Exercise: The listing below should be copied in full, word for word.

━━━ Recorded data

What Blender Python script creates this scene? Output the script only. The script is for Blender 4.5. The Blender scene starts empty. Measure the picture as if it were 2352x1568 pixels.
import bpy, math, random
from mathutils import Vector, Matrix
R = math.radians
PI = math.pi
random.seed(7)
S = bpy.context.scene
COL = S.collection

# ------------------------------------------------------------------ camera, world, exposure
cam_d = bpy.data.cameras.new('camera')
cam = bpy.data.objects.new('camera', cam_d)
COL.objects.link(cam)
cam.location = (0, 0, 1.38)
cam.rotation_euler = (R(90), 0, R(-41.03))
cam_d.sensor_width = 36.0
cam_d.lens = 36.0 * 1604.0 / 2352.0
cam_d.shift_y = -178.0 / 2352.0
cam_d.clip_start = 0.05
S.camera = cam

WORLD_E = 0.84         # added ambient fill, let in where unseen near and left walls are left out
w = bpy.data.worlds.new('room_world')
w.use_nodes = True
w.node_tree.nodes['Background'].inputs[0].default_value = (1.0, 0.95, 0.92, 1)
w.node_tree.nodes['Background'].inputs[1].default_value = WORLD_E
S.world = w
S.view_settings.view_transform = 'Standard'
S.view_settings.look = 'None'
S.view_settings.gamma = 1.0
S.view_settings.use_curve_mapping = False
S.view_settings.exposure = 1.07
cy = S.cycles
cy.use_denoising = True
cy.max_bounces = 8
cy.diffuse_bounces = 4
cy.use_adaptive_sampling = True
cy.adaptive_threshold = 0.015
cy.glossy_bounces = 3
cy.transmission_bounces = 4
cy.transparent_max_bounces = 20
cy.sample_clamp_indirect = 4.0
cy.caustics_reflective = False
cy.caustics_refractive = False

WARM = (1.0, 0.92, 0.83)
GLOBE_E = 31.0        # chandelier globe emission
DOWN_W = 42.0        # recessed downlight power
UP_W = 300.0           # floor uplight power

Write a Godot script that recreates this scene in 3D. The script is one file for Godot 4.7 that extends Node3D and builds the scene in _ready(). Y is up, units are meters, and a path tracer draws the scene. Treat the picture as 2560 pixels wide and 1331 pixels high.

━━━━━━

The completed task:
What Blender Python script creates this scene? Output the script only. The script is for Blender 4.5. The Blender scene starts empty. Measure the picture as if it were 2352x1568 pixels.
import bpy, math, random
from mathutils import Vector, Matrix
R = math.radians
PI = math.pi
random.seed(7)
S = bpy.context.scene
COL = S.collection

# ------------------------------------------------------------------ camera, world, exposure
cam_d = bpy.data.cameras.new('camera')
cam = bpy.data.objects.new('camera', cam_d)
COL.objects.link(cam)
cam.location = (0, 0, 1.38)
cam.rotation_euler = (R(90), 0, R(-41.03))
cam_d.sensor_width = 36.0
cam_d.lens = 36.0 * 1604.0 / 2352.0
cam_d.shift_y = -178.0 / 2352.0
cam_d.clip_start = 0.05
S.camera = cam

WORLD_E = 0.84         # added ambient fill, let in where unseen near and left walls are left out
w = bpy.data.worlds.new('room_world')
w.use_nodes = True
w.node_tree.nodes['Background'].inputs[0].default_value = (1.0, 0.95, 0.92, 1)
w.node_tree.nodes['Background'].inputs[1].default_value = WORLD_E
S.world = w
S.view_settings.view_transform = 'Standard'
S.view_settings.look = 'None'
S.view_settings.gamma = 1.0
S.view_settings.use_curve_mapping = False
S.view_settings.exposure = 1.07
cy = S.cycles
cy.use_denoising = True
cy.max_bounces = 8
cy.diffuse_bounces = 4
cy.use_adaptive_sampling = True
cy.adaptive_threshold = 0.015
cy.glossy_bounces = 3
cy.transmission_bounces = 4
cy.transparent_max_bounces = 20
cy.sample_clamp_indirect = 4.0
cy.caustics_reflective = False
cy.caustics_refractive = False

WARM = (1.0, 0.92, 0.83)
GLOBE_E = 31.0        # chandelier globe emission
DOWN_W = 42.0        # recessed downlight power
UP_W = 300.0           # floor uplight power

Write a Godot script that recreates this scene in 3D. The script is one file for Godot 4.7 that extends Node3D and builds the scene in _ready(). Y is up, units are meters, and a path tracer draws the scene. Treat the picture as 2560 pixels wide and 1331 pixels high.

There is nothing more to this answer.